Wednesday, February 1, 2012

KEBUN TEH DI PEGUNUNGAN MENOREH


Bangun pagi, badan agak lelah, namun ada satu kewajiban yang harus aku lakukan hari ini. Bukan masalah pada besaran nominal, tapi lebih pada komitmen yang telah kami  buat. Lumayan jauh jaraknya dari tempat tinggalku. Tak terasa, jalan yang ku lewati semakin sempit, dan kiri kanan jalan telah membentang area persawahan. Padi yang telah menguning, terhampar luas, dengan pandangan yang terbatasi oleh pegunungan pegunungan kecil di sisi tenggara Magelang. Yah, barisan Pegunungan Menoreh, tempat dimana Ki Ageng Sedayu pernah berkelana, katanya.

Jalan yang sempit dan meliuk liuk, menanjak, kanan kiri sawah dan sebatang sungai mengalir dengan air yang gemericik, dan sebelah menyebelah, rumah rumah penduduk yang masih cukup jarang. “Hmmmmmm, alangkah  damainya hidup disini, mungkin.” Aku menarik nafas panjang.

Sejenak berhenti, untuk sekedar merokok dan minum, lantas ku berjalan naik,  melewati jalanan yang semakin sempit, terjal dan mendaki. Beberapa saat perhatianku tersita oleh jalanan, hingga suatu ketika saat jalan telah landai, mataku terbelalak melihat panorama alam di seberang jurang dari  pinggir jalan. 
gunung widosari

Terus ke berjalan menyusuri  jalan satu satunya, mendaki dan terus mendaki. Beberapa kali bertanya, dan benarlah jalan yang ku tempuh.  Hawa sejuk semakin kurasakan, pohon pohon telah mulai rapat, dan hening semakin terasa. Semakin ku lihat kanan dan kiri, walau agak takut juga, namun keadaan sekitar sungguh mempesona.  Kebun teh yang tumbuh di pegunungan pegunungan. Beda dengan kebun teh yang ada di jawa barat, pekalongan, maupun di solo, yang cenderung berwujud hamparan luas.

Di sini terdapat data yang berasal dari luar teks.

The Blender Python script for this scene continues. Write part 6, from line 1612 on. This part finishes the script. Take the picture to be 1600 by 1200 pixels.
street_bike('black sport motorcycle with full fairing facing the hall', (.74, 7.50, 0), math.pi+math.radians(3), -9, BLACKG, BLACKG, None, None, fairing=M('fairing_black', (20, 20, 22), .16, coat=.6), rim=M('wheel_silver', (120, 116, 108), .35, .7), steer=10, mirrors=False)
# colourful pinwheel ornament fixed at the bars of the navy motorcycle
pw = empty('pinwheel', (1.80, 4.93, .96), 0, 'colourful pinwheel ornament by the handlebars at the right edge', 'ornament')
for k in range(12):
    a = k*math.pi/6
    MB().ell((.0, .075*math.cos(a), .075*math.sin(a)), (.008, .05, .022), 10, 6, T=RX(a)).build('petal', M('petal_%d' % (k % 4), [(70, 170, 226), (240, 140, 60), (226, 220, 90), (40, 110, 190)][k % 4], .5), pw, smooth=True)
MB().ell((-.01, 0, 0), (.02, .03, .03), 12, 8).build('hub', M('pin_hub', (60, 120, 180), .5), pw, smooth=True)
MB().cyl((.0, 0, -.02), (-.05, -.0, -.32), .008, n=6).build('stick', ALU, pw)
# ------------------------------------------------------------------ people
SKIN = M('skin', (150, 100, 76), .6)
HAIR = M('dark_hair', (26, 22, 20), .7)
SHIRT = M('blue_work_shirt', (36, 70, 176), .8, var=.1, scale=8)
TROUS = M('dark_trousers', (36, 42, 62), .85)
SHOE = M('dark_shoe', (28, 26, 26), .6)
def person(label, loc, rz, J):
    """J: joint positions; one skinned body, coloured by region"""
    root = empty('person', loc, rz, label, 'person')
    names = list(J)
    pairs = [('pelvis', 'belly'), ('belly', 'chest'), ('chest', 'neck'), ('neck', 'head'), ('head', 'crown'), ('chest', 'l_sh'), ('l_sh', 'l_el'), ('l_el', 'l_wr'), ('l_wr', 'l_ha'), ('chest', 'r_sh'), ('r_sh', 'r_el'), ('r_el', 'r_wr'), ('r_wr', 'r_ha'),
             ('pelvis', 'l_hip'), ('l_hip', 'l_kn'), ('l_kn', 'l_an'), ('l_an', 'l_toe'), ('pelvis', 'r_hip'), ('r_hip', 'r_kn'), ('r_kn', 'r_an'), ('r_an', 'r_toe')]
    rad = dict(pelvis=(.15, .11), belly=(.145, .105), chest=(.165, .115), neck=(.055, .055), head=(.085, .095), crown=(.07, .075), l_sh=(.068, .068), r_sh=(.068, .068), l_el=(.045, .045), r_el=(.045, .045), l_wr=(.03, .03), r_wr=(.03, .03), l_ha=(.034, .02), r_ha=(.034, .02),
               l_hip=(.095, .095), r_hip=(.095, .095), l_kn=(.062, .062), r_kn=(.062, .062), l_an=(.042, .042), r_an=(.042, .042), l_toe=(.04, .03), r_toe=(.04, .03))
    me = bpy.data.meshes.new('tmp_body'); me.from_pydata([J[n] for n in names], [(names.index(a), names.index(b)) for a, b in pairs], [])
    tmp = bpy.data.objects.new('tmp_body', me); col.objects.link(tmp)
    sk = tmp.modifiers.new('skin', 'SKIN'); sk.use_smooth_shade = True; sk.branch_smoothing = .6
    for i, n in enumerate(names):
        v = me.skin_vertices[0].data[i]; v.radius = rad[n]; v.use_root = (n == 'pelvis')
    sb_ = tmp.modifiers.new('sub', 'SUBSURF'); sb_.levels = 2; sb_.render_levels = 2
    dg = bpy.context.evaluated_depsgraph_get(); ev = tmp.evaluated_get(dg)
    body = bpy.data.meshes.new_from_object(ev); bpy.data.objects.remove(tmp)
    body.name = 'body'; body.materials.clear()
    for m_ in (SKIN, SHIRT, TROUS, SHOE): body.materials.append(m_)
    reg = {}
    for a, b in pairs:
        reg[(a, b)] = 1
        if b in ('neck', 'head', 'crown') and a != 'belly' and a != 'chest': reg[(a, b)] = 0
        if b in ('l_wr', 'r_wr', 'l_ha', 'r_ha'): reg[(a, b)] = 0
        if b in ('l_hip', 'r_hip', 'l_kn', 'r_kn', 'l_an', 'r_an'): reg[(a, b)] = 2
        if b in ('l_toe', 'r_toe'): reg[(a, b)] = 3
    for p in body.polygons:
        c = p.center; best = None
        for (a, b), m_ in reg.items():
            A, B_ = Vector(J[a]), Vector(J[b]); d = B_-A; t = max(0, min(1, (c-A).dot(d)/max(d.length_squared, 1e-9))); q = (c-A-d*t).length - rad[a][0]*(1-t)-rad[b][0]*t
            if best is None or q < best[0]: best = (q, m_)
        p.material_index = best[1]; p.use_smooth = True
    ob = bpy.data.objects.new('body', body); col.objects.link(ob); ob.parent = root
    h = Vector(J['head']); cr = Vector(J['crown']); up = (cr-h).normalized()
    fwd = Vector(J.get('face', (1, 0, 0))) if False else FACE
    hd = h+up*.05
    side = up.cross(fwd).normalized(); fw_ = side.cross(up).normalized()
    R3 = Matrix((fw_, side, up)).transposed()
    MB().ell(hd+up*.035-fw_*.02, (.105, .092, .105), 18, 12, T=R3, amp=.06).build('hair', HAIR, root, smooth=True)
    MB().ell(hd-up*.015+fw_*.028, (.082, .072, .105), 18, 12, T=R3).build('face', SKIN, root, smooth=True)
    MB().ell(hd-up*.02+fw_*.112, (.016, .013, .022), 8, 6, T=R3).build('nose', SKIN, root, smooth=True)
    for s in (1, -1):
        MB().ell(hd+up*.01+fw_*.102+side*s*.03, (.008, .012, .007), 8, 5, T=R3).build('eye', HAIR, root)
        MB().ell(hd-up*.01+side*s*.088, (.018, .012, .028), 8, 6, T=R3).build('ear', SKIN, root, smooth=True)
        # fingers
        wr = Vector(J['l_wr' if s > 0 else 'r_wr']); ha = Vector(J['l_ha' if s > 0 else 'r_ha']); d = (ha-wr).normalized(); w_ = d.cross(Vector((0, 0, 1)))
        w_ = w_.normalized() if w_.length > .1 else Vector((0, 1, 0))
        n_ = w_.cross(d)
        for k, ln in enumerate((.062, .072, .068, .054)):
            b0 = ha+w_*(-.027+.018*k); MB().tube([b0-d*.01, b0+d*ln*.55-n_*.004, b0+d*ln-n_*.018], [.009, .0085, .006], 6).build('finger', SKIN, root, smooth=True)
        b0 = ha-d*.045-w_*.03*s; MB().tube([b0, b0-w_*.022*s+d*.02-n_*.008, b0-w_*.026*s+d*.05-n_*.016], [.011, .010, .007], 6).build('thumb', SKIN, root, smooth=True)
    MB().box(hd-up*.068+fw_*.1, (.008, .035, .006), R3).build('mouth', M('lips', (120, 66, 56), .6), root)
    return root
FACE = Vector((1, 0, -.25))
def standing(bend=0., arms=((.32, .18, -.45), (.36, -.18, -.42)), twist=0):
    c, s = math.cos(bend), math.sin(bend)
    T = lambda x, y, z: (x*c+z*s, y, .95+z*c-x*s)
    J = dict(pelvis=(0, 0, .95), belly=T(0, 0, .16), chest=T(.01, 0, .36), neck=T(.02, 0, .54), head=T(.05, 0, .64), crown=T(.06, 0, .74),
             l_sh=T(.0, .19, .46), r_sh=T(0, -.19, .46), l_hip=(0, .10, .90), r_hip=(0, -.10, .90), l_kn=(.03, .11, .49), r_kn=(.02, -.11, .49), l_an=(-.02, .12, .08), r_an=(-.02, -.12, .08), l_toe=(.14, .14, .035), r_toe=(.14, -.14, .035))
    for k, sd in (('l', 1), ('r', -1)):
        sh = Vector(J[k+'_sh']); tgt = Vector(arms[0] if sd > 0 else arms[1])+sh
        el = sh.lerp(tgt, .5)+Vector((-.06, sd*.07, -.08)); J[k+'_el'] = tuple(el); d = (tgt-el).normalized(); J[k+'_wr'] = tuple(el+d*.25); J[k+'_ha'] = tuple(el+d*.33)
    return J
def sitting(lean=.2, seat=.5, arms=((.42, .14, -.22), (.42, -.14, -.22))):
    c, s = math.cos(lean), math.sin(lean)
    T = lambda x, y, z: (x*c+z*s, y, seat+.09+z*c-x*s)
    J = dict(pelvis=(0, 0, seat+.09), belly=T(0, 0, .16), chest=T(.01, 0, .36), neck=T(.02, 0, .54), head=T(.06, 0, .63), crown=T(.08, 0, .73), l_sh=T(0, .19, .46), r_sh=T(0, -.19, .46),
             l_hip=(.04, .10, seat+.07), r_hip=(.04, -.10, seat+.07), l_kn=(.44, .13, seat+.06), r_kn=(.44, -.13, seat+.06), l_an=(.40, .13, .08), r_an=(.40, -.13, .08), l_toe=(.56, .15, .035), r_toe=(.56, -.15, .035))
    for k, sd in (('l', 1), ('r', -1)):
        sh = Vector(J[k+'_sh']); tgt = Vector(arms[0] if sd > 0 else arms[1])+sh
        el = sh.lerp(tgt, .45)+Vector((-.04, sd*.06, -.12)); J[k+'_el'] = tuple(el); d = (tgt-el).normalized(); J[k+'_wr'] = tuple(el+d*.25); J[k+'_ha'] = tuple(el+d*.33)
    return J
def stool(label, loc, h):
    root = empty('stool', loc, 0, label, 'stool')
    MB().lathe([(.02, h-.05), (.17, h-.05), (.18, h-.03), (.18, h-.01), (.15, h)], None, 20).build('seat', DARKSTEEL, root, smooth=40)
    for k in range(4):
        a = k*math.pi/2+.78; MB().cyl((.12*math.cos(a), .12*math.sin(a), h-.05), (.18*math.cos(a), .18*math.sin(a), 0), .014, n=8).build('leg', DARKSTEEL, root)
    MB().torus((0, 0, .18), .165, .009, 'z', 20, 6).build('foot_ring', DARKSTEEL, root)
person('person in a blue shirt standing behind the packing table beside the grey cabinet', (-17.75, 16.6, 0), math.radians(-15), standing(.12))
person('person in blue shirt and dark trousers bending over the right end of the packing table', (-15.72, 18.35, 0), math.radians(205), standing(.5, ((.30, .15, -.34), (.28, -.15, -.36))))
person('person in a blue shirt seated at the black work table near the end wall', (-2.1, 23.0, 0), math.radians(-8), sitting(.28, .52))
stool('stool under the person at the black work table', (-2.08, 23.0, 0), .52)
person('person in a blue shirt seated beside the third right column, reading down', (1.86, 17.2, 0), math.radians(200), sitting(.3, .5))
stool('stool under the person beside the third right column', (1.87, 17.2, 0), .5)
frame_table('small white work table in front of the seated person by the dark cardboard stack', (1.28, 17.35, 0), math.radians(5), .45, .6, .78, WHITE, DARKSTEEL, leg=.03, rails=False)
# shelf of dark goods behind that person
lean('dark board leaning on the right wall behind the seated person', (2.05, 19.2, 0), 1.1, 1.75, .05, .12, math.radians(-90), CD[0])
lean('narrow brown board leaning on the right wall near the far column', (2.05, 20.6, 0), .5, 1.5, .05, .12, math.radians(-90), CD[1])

Dan sejenak perhatianku tersita oleh sebuah wujud. Dua buah batu besar berdiri di atas pegungungan, berjajar pula, dengan pohon pohon bambu  berjajar jajar di sebelahnya. Sejenak ku  berhenti, tengak tengok kiri  kanan, kebetulan ada penduduk yang melintas jalan dengan menuntun kambing etawa.

“Etawa Pak?” tanyaku
“Iya Mas, dari mana?” Bapak itu bail bertanya.
“Liat liat aja kok Pak, kok bagus…” jawabku sambil ku sulut rokok, dan kutawarkan pula kepadanya.
 “Saya gak ngrokok Mas,” jawabnya sambil tangannya memberikan isyarat.
“Lha Bapak dari mana?” tanyaku kemudian.
“Ini Mas, dari mengawinkan kambing saya….” Jawabnya.
“Oh…… Pak, itu ada batu dua berjajar di atas gunung, batu apa ya?” tanyaku langsung aja.
“O, itu WATU PIKUL. Kata orang orang tua, dulu waktu ada hajatan dari sebuah kerajaan, dari kerajaan lain akan “nyumbang”, dan hantaran itu karena saking banyaknya, mereka pikul. Tapi karena kesepakatan dengan “yang mbaurekso” harus sampai  ke lokasi hajatan pagi, sedangkan telah hamper fajar baru sampai sini, dapat dipastikan bahwa  mereka akan gagal, sehingga orang orang yang membawa hantaran itu takut akan akibatnya, makanya mereka tinggalkan hantaran yang berujud gunungsn itu, beserta alat pikulnya, yaitu bambu.  Maka, benarlah yang terjadi,  hantaran itu berubah ujud menjadi batu dua itu, sedangkan bambu alat pikulnya, sekarang tumbuh menjadi pohon bambu yang berjajar jajar di sebelahnya itu.” Dia mengakhiri critanya, dan aku cuma manggut manggut.  
watu pikul
Setelah puas ku nikmati pemandangan dan ku hirup segarnya hawa pegunungan teh, turunlah aku menuju tempat pengolahan hasil perkebunan. “Sekalian jalan,” kataku dalam hati. Ku menuju pabrik tempat pengolahan. Tidak begitu luas, namun ternyata  sebuah perusahaan besar skala internasional, bahan bakunya berasal dari sini. Pabrik ini mengelola lahan teh seluas 40an hektar, dan kakao seluas 10an hektar yang berada di pegunungan itu. Ku beli beberapa produknya, dan ternyata, wuenak tenaaannn!!! Original!